Hi I want to evaluate the following sum :
$$S_n=\frac{1}{\log(2)}+\frac{2}{\log(3)}+\frac{3}{\log(4)}+\frac{4}{\log(5)}+\cdots+\frac{n}{\log(n+1)}=?$$
My try :
Using a well know trick we have :
$$\int_{0}^{1}2^x+3^x+\cdots+(n+1)^xdx=S_n$$
Now we see a link between $S$ and the truncated function Zeta .

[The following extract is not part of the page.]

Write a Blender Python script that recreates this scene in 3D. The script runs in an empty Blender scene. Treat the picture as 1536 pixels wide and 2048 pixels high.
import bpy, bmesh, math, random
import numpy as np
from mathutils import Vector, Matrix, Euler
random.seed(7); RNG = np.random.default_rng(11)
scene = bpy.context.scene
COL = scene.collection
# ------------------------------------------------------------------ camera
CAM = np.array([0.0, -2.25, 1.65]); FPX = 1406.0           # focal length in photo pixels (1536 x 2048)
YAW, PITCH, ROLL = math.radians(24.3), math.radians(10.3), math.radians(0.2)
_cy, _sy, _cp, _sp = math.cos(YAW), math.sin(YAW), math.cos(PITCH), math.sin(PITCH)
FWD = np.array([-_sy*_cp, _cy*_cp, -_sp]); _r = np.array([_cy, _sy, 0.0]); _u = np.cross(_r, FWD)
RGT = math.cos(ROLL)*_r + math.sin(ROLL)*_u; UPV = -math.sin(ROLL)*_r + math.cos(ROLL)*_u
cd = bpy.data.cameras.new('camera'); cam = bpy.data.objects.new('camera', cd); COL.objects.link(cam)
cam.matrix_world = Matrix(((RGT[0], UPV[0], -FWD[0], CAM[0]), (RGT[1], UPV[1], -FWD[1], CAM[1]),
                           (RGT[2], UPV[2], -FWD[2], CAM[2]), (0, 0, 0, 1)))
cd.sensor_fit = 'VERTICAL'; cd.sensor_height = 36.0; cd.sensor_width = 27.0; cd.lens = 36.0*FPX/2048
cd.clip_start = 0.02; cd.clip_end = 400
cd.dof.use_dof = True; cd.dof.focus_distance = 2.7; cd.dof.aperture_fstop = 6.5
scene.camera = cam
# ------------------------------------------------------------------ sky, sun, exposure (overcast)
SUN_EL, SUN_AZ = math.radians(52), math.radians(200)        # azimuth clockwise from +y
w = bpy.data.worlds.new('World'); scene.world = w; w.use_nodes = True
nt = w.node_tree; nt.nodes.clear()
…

As I'm stuck now so I propose an crude estimation of the sum $S$:
Since $$\ln(n)\leq n-1$$ for $n\geq 1$ a natural number we have $$n\leq S_n$$
We can do better since $\ln(n)\leq q(n^\frac{1}{q}-1)$ for $n\geq 1$ and $q\geq 1$
An obvious upper bound is :
$$S_n\leq \frac{n(n+1)}{2}$$ for $n\geq 3$
Finally I make the following conjecture :
There is always a prime number between $S_n$ and $S_{n+2}$
My questions
Can someone improve the bound or give a theoretic representation ?
Have you an counter-example ?
Any helps is greatly appreciated..
...Thanks in advance for all your contributions.
Update :
I propose The following conjecture for $n\geq 100$
There is always a prime number between $S_n$ and $S_{n+1}$
Maybe it's stronger than the Firoozbakht's conjecture
An upper bound can be given since $$S_n <\int_1^n {x \over \ln(x+1)} dx=li((n+1)^2)-2li(n+1)+li(2)-li(4)$$ In a very similar way you can obtain a lower bound, which is: $$ \int _1^n {{x-1} \over ln(x) } = li(n^2)-li(n)-\ln(2)$$
I don't know if the sum has a closed form.